Guilt washed over me as I worried that my one little white lie might undermine your faith in me. Why had I lied to you? It was in that moment that I realized as a parent there were limits to how much I should try to protect you. My job wasn’t to fortify the world around you, but to teach you to make good choices. To know right from wrong.


“Honey, oh, they aren’t snakes. But they are very sharp and I don’t think you should play with them,” I said, tucking my hair behind my ear along with my pride.


“Oh, yes I see,” you said examining the sharp points. “You are right. I won’t play with them.”


You hugged me tight.


“These are dangerous,” you yelled to the little boy, as you skipped away.


I vowed right then to be honest with you. Although, when I tried to tell you that Santa Claus wasn’t real, you told me you didn’t care what other people said, he was real and no one could take that from you. Who was I to unravel the innocence you wrapped yourself in? You needed to do that at your own pace, in your own time.


Last year, at sixth grade orientation, you held my hand the whole time, rested your head on my shoulder, and pulled my arms around you. At first, I worried that other children would tease you for hugging me, but then I realized I raised you not to care. And it’s an incredible honor to know that you trust me, and that you look to me as your safe place. I tucked you into the crook of my arm, and we left orientation with our fingers entwined.

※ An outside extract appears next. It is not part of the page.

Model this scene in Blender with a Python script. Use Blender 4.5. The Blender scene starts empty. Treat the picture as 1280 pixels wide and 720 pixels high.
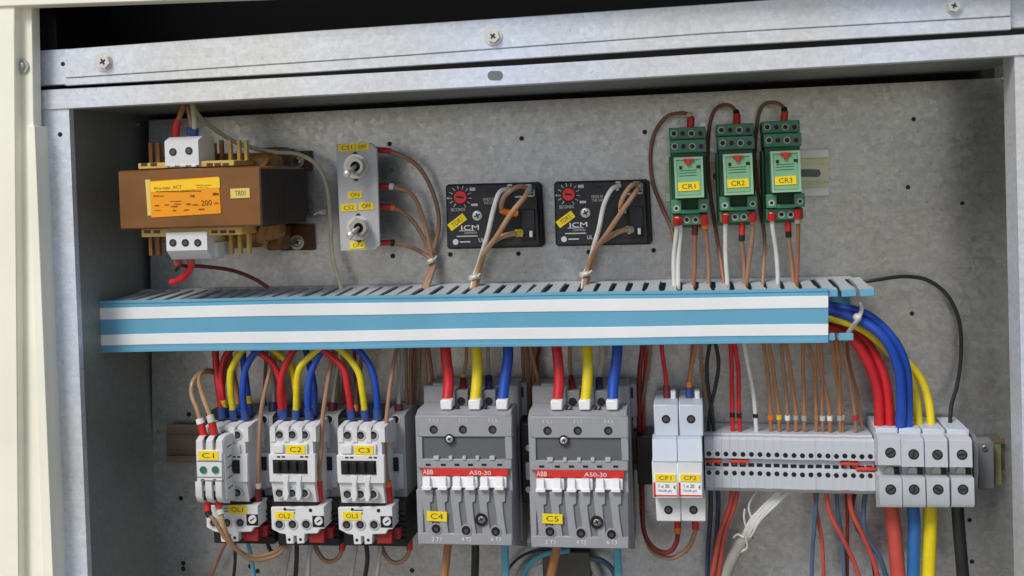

Later, when I tried to talk to you about drugs and sex, you pulled the covers over your head, but even if you didn’t want to hear it, I knew it needed to be said. I can’t let those things find you without any warning from me. Innocence can only last so long.


And now as you enter seventh grade and the real world closes in around us, I have to trust that the instinct to make good choices I planted in you continues to grow.


I will always try to balance protecting you with preparing you for your journey ahead. And no matter what, you will never be too old for me to hold your hand.